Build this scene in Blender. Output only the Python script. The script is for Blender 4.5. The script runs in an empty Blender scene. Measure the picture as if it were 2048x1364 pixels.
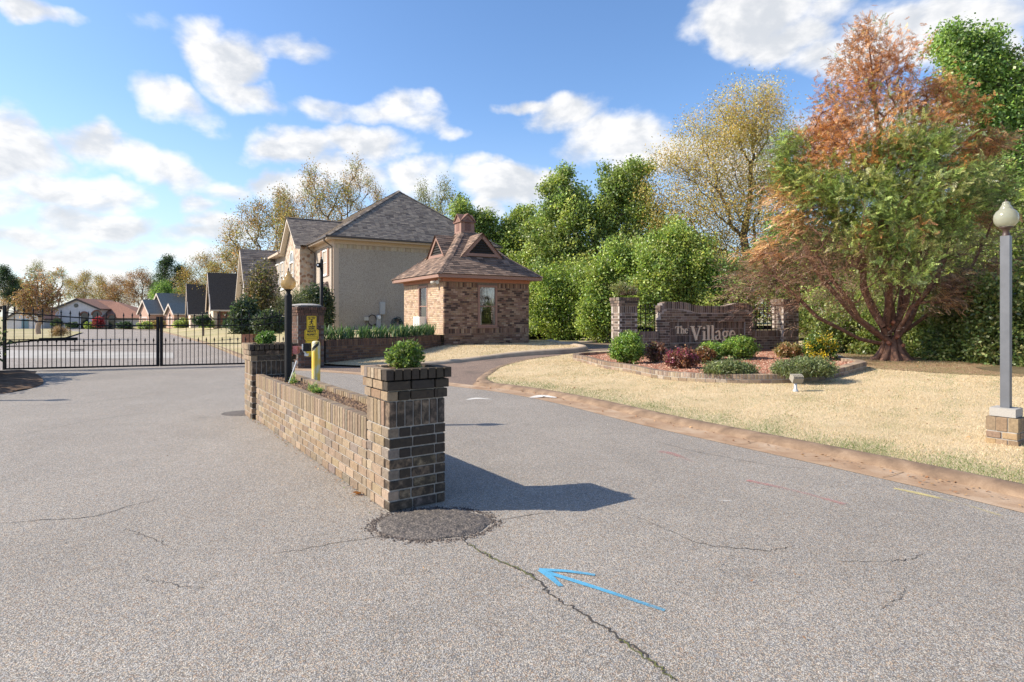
import bpy, bmesh, math, random
import numpy as np
from mathutils import Vector, Matrix
from mathutils.geometry import delaunay_2d_cdt

random.seed(7)
RNG = np.random.default_rng(7)
SC = bpy.context.scene
COL = SC.collection

# ---------------------------------------------------------------- measured camera (2048 x 1364 photograph)
F, CX, HY, EYE = 1180.0, 1024.0, 632.0, 1.63          # focal length in px, principal column, horizon row, eye height

def gp(px, py, z=0.0):
    """photo pixel -> ground point at height z"""
    Y = (EYE - z) * F / (py - HY)
    return ((px - CX) * Y / F, Y)

def wp(px, py, Y):
    """photo pixel at distance Y -> world point"""
    return Vector(((px - CX) * Y / F, Y, EYE - (py - HY) * Y / F))

cam_data = bpy.data.cameras.new('camera')
cam_data.sensor_width = 36.0
cam_data.lens = F / 2048.0 * 36.0
cam_data.shift_y = -(682.0 - HY) / 2048.0
cam_data.clip_start = 0.05
cam_data.clip_end = 6000.0
cam = bpy.data.objects.new('camera', cam_data)
cam.location = (0, 0, EYE)
cam.rotation_euler = (math.pi / 2, 0, 0)
COL.objects.link(cam)
SC.camera = cam

SUN_DIR = Vector((1.65, 0.10, -1.19)).normalized()      # the way the light travels
SUN_EL = math.asin(-SUN_DIR.z)
SUN_ROT = math.atan2(-SUN_DIR.x, -SUN_DIR.y)            # clockwise from +Y
sun_data = bpy.data.lights.new('sun', 'SUN')
sun_data.energy = 5.0
sun_data.angle = math.radians(0.53)
sun_data.color = (1.0, 0.91, 0.76)
sun = bpy.data.objects.new('sun', sun_data)
sun.rotation_euler = SUN_DIR.to_track_quat('-Z', 'Y').to_euler()
sun.location = (-30, 0, 40)
COL.objects.link(sun)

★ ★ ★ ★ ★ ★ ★

[Work instructions] Repeat only the lines from the beginning of the material through the line containing "return Vector(((px - CX)", both ends kept, leaving pictures out.

[Exercise answer]
Build this scene in Blender. Output only the Python script. The script is for Blender 4.5. The script runs in an empty Blender scene. Measure the picture as if it were 2048x1364 pixels.
import bpy, bmesh, math, random
import numpy as np
from mathutils import Vector, Matrix
from mathutils.geometry import delaunay_2d_cdt

random.seed(7)
RNG = np.random.default_rng(7)
SC = bpy.context.scene
COL = SC.collection

# ---------------------------------------------------------------- measured camera (2048 x 1364 photograph)
F, CX, HY, EYE = 1180.0, 1024.0, 632.0, 1.63          # focal length in px, principal column, horizon row, eye height

def gp(px, py, z=0.0):
    """photo pixel -> ground point at height z"""
    Y = (EYE - z) * F / (py - HY)
    return ((px - CX) * Y / F, Y)

def wp(px, py, Y):
    """photo pixel at distance Y -> world point"""
    return Vector(((px - CX) * Y / F, Y, EYE - (py - HY) * Y / F))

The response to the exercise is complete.